* _Listed records_

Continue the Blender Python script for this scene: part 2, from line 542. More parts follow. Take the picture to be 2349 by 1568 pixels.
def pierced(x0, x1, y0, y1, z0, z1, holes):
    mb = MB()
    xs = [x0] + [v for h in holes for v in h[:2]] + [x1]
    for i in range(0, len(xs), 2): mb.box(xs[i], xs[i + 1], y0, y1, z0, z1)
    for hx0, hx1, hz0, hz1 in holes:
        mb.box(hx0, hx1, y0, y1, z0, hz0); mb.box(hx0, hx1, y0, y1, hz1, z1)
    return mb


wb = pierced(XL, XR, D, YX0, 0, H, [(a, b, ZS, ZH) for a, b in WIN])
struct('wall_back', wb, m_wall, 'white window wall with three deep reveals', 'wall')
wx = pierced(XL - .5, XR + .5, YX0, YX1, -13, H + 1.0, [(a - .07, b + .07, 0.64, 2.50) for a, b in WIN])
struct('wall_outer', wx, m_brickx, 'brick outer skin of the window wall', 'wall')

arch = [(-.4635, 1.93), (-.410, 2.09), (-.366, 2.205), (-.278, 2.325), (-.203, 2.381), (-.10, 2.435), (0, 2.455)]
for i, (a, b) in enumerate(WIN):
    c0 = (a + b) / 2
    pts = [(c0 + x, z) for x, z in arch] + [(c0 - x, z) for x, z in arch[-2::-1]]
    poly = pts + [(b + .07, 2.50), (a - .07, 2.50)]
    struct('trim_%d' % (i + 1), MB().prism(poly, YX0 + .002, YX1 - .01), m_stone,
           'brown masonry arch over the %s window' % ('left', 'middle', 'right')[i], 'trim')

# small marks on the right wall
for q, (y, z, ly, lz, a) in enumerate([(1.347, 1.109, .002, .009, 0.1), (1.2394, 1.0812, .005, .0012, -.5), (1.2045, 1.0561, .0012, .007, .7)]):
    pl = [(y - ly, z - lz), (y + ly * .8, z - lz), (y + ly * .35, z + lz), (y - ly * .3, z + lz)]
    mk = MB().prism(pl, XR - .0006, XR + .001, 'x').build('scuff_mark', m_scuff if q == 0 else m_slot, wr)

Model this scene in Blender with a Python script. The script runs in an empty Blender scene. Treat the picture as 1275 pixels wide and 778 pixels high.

* _Objective_
Return nothing but the lines from the start of the listing above through the line containing "('left', 'middle', 'right')[i], 'trim')", exactly as given.

* _Response_
Continue the Blender Python script for this scene: part 2, from line 542. More parts follow. Take the picture to be 2349 by 1568 pixels.
def pierced(x0, x1, y0, y1, z0, z1, holes):
    mb = MB()
    xs = [x0] + [v for h in holes for v in h[:2]] + [x1]
    for i in range(0, len(xs), 2): mb.box(xs[i], xs[i + 1], y0, y1, z0, z1)
    for hx0, hx1, hz0, hz1 in holes:
        mb.box(hx0, hx1, y0, y1, z0, hz0); mb.box(hx0, hx1, y0, y1, hz1, z1)
    return mb


wb = pierced(XL, XR, D, YX0, 0, H, [(a, b, ZS, ZH) for a, b in WIN])
struct('wall_back', wb, m_wall, 'white window wall with three deep reveals', 'wall')
wx = pierced(XL - .5, XR + .5, YX0, YX1, -13, H + 1.0, [(a - .07, b + .07, 0.64, 2.50) for a, b in WIN])
struct('wall_outer', wx, m_brickx, 'brick outer skin of the window wall', 'wall')

arch = [(-.4635, 1.93), (-.410, 2.09), (-.366, 2.205), (-.278, 2.325), (-.203, 2.381), (-.10, 2.435), (0, 2.455)]
for i, (a, b) in enumerate(WIN):
    c0 = (a + b) / 2
    pts = [(c0 + x, z) for x, z in arch] + [(c0 - x, z) for x, z in arch[-2::-1]]
    poly = pts + [(b + .07, 2.50), (a - .07, 2.50)]
    struct('trim_%d' % (i + 1), MB().prism(poly, YX0 + .002, YX1 - .01), m_stone,
           'brown masonry arch over the %s window' % ('left', 'middle', 'right')[i], 'trim')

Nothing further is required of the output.